[The problem] Set the lines down again exactly, first line through the line that contains "harness = empty('dog_harness', (0, 0, 0), 'tan", with no pictures.
* Begin Dataset excerpt *
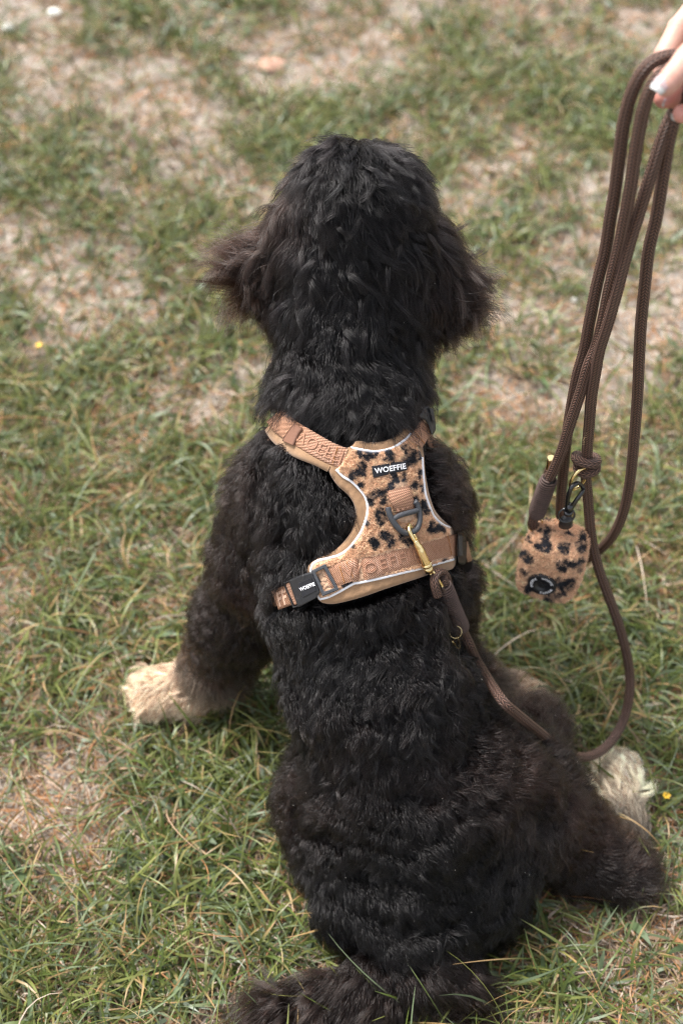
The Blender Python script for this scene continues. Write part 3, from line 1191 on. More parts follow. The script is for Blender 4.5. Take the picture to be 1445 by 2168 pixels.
M_stitch = mat('orange_thread', (.42, .17, .035), .7)
M_stitch2 = mat('tan_thread', (.52, .33, .19), .7)
M_web = weave_mat('copper_webbing', (.64, .36, .235), (.25, .11, .055), 13, 480, .42, 'twill', .9, .0010)
M_webdark = mat('copper_lettering', (.40, .205, .125), .5, nscale=900, namt=.15, bump=.4, bscale=2500)
M_plastic = mat('black_plastic', (.018, .018, .020), .38, bump=.25, bscale=700, spec=.5)
M_plastic2 = mat('grey_worn_plastic', (.055, .058, .065), .42, bump=.6, bscale=900)
M_label = mat('black_label', (.010, .010, .014), .55, bump=.3, bscale=2500)
M_label2 = mat('pale_copper_thread', (.70, .45, .32), .5)
M_white = mat('white_lettering', (.85, .85, .87), .6)
M_gold = mat('polished_gold', (.90, .70, .36), .18, 1.0)
M_leather = mat('brown_leather', (.23, .115, .075), .5, bump=.3, bscale=500)
M_fleece = mat('leopard_fleece', attr=True, rough=.95, bump=.5, bscale=1400, sheen=.35)

harness = empty('dog_harness', (0, 0, 0), 'tan leopard fleece dog harness with copper webbing and white piping on the dog\'s back', 'harness')


def slab(name, outline, h0, h1, m, parent, step=5.0, edge=4.0, hfn=None, cols=None, hpf=None, holes=None):
    """a sheet of real thickness laid on the harness surface; outline in px"""
    hpf = hpf or HP
    o = np.asarray(outline, float)
    keep = [0]
    for i in range(1, len(o)):
        if np.hypot(*(o[i] - o[keep[-1]])) > step * .45:
            keep.append(i)
    o = o[keep]
    if np.hypot(*(o[0] - o[-1])) < step * .45:
        o = o[:-1]
    n = len(o)
    u0, v0 = o.min(0)
    u1, v1 = o.max(0)
    gu, gv = np.meshgrid(np.arange(u0, u1, step), np.arange(v0, v1, step))
    gu = gu + (np.arange(gu.shape[0]) % 2)[:, None] * step * .5
    gu, gv = gu.ravel(), gv.ravel()
    k = inpoly(gu, gv, o) & (polydist(gu, gv, o) > step * .4)
    pts = [Vector(x) for x in o] + [Vector((a, b)) for a, b in zip(gu[k], gv[k])]
    ed = [(i, (i + 1) % n) for i in range(n)]
    vv, ee, ff, *_ = delaunay_2d_cdt(pts, ed, [], 1, 1e-5)
    q = np.array([(x.x, x.y) for x in vv])
    tri = np.array([f for f in ff if len(f) == 3])
    if len(vv) != len(pts):
        pass
    dist = polydist(q[:, 0], q[:, 1], o)
    e = np.clip(dist / edge, 0, 1)
    rim = h0 + (h1 - h0) * (.35 + .65 * np.sqrt(np.clip(1 - (1 - e) ** 2, 0, 1)))
    if hfn is not None:
        rim = rim + hfn(q[:, 0], q[:, 1], dist)
    top = hpf(q[:, 0], q[:, 1], rim)
    bot = hpf(q[:, 0], q[:, 1], np.full(len(q), h0))
    N = len(q)
    # boundary edges
    from collections import Counter
    cnt = Counter()
    for a, b, c in tri:
        for x, y in ((a, b), (b, c), (c, a)):
            cnt[(x, y)] += 1
    bd = [(x, y) for (x, y) in cnt if (y, x) not in cnt]
    side = np.array([(x, y, y + N, x + N) for x, y in bd]) if bd else np.zeros((0, 4), int)
    V = np.concatenate([top, bot])
    Fs = [tri[:, ::-1], tri + N, side]
    c2 = None
    if cols is not None:
        c1 = cols(q[:, 0], q[:, 1])
        c2 = np.concatenate([c1, c1])
    u_ = (q[:, 0] - u0) / 2400
    v_ = (q[:, 1] - v0) / 2400
    uv = np.concatenate([np.stack([u_, v_], -1)] * 2)
    return mesh_np(name, V, Fs, m, parent, cols=c2, uv=uv)


def hpath(line, h, step=2.5, close=False):
    l = np.asarray(line, float)
    if close:
        l = np.concatenate([l, l[:1]])
    l = catmull(l, step)
    return HP(l[:, 0], l[:, 1], np.full(len(l), h))


def ribbon(name, line, wpx, h, m, parent, thick=.0016, step=2.0, hfn=None, ends=None, across=10, fn=None, wfn=None):
    """webbing strap with UVs (u across 0..1, v along in metres)"""
    fn = fn or HP
    l = catmull(np.asarray(line, float), step)
    T = norm(np.gradient(l, axis=0))
    Nn = np.stack([-T[:, 1], T[:, 0]], -1)
    n = len(l)
    s = np.linspace(-.5, .5, across + 1)
    W = np.full(n, float(wpx)) if wfn is None else wfn(np.linspace(0, 1, n))
    q = l[:, None] + Nn[:, None] * (s[None, :, None] * W[:, None, None])
    hh = np.full(q.shape[:2], h)
    if hfn is not None:
        hh = hh + hfn(np.linspace(0, 1, n)[:, None], s[None])
    crown = thick * (1 - (2 * np.abs(s)) ** 6)[None]
    top = fn(q[..., 0], q[..., 1], hh + crown)
    bot = fn(q[..., 0], q[..., 1], hh - .0002)
    Lc = np.concatenate([[0], np.cumsum(np.linalg.norm(np.diff(top[:, across // 2], axis=0), axis=1))])
    m_ = across + 1
    i, j = np.meshgrid(np.arange(n - 1), np.arange(across), indexing='ij')
    Ft = np.stack([i * m_ + j, i * m_ + j + 1, (i + 1) * m_ + j + 1, (i + 1) * m_ + j], -1).reshape(-1, 4)
    Fb = Ft[:, ::-1] + n * m_
    sd1 = []
    for a in range(n - 1):
        for jj_ in (0, across):
            x, y = a * m_ + jj_, (a + 1) * m_ + jj_
            sd1.append((x, y, y + n * m_, x + n * m_))
    for jj_ in range(across):
        for a in (0, n - 1):
            x, y = a * m_ + jj_, a * m_ + jj_ + 1
            sd1.append((x, y, y + n * m_, x + n * m_))
    V = np.concatenate([top.reshape(-1, 3), bot.reshape(-1, 3)])
    uv = np.stack(np.broadcast_arrays(s[None] + .5, Lc[:, None]), -1).reshape(-1, 2)
    return mesh_np(name, V, [Ft, Fb, np.array(sd1)], m, parent, uv=np.concatenate([uv, uv]))


def text_tris(txt, bold=0.0, spacing=1.0, res=3):
    cu = bpy.data.curves.new('lettering', 'FONT')
    cu.body = txt
    cu.size = 1.0
    cu.offset = bold
    cu.space_character = spacing
    cu.resolution_u = res
    ob = bpy.data.objects.new('lettering', cu)
    C.objects.link(ob)
    dg = bpy.context.evaluated_depsgraph_get()
    me = bpy.data.meshes.new_from_object(ob.evaluated_get(dg))
    me.calc_loop_triangles()
    V = np.array([v.co[:] for v in me.vertices])[:, :2]
    T = np.array([t.vertices[:] for t in me.loop_triangles])
    bpy.data.objects.remove(ob)
    bpy.data.meshes.remove(me)
    bpy.data.curves.remove(cu)
    return V, T


def lettering(name, txt, org, ex, ey, h, m, parent, depth=.0005, bold=.02, spacing=1.05, fn=None, warp=None, sub=0):
    """text laid on the surface: org px of the text's lower left, ex = px vector of its whole width, ey = px vector of cap height"""
    V, T = text_tris(txt, bold, spacing)
    x0, x1 = V[:, 0].min(), V[:, 0].max()
    y0, y1 = V[:, 1].min(), V[:, 1].max()
    a = (V[:, 0] - x0) / (x1 - x0)
    b = (V[:, 1] - y0) / (y1 - y0)
    if warp is not None:
        q = warp(a, b)
    else:
        q = np.array(org) + a[:, None] * np.array(ex) + b[:, None] * np.array(ey)
    fn = fn or HP
    top = fn(q[:, 0], q[:, 1], h + depth)
    bot = fn(q[:, 0], q[:, 1], h - .0003)
    N = len(V)
    ed = {}
    for t in T:
        for x, y in ((t[0], t[1]), (t[1], t[2]), (t[2], t[0])):
            ed[(x, y)] = 1
    bd = np.array([(x, y, y + N, x + N) for (x, y) in ed if (y, x) not in ed])
    VV = np.concatenate([top, bot])
    uv = np.stack([VV[:, 0] * 40, VV[:, 2]], -1)
    return mesh_np(name, VV, [T, T[:, ::-1] + N, bd], m, parent, smooth=False, uv=uv)


# --- backing with its tan edge
outl = catmull(np.concatenate([OUT, OUT[:1]]), 3.0)[:-1]
back = slab('edge_binding', outl, -.004, .0022, M_suede, harness, step=6, edge=6,
            hfn=lambda u, v, d: .0003 * np.sin(u * .35 + v * .22))
back['label'] = 'tan suede edge of the harness back panel'

# --- leopard fleece
SPOT = cr([(640, 350), (680, 345), (725, 350), (690, 370), (815, 350), (830, 385), (800, 380), (905, 310), (945, 350), (965, 380), (950, 405), (925, 380), (1000, 350), (1010, 365),
           (655, 430), (660, 465), (620, 465), (595, 485), (845, 480), (860, 510), (905, 475), (915, 510), (1005, 465), (1000, 500), (975, 545), (1020, 560), (830, 550), (815, 575),
           (740, 590), (775, 600), (785, 640), (700, 620), (710, 650), (765, 715), (770, 755), (790, 740), (975, 630), (1020, 660), (1040, 700), (1010, 700), (640, 545), (685, 780),
           (780, 845), (815, 860), (830, 890), (820, 915), (720, 885), (735, 910), (900, 860), (930, 880), (960, 885), (1080, 790), (1110, 800), (1080, 815), (1140, 810), (370, 1120),
           (590, 900), (600, 915), (545, 1150), (580, 1145), (1160, 1010), (690, 340), (955, 345), (600, 478)])
SPR = np.array([13, 20, 17, 14, 16, 15, 12, 12, 22, 20, 14, 16, 13, 9,
                18, 13, 15, 14, 13, 12, 9, 11, 12, 10, 13, 13, 16, 10,
                17, 16, 16, 14, 11, 20, 18, 14, 14, 18, 14, 12, 11, 11,
                18, 16, 16, 10, 16, 15, 13, 17, 14, 18, 15, 13, 12, 14,
                12, 9, 14, 12, 12, 12, 14, 11]) / 2.89
TANF = np.array([.58, .37, .235])
DARKF = np.array([.016, .017, .024])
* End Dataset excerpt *
[Result]
The Blender Python script for this scene continues. Write part 3, from line 1191 on. More parts follow. The script is for Blender 4.5. Take the picture to be 1445 by 2168 pixels.
M_stitch = mat('orange_thread', (.42, .17, .035), .7)
M_stitch2 = mat('tan_thread', (.52, .33, .19), .7)
M_web = weave_mat('copper_webbing', (.64, .36, .235), (.25, .11, .055), 13, 480, .42, 'twill', .9, .0010)
M_webdark = mat('copper_lettering', (.40, .205, .125), .5, nscale=900, namt=.15, bump=.4, bscale=2500)
M_plastic = mat('black_plastic', (.018, .018, .020), .38, bump=.25, bscale=700, spec=.5)
M_plastic2 = mat('grey_worn_plastic', (.055, .058, .065), .42, bump=.6, bscale=900)
M_label = mat('black_label', (.010, .010, .014), .55, bump=.3, bscale=2500)
M_label2 = mat('pale_copper_thread', (.70, .45, .32), .5)
M_white = mat('white_lettering', (.85, .85, .87), .6)
M_gold = mat('polished_gold', (.90, .70, .36), .18, 1.0)
M_leather = mat('brown_leather', (.23, .115, .075), .5, bump=.3, bscale=500)
M_fleece = mat('leopard_fleece', attr=True, rough=.95, bump=.5, bscale=1400, sheen=.35)

harness = empty('dog_harness', (0, 0, 0), 'tan leopard fleece dog harness with copper webbing and white piping on the dog\'s back', 'harness')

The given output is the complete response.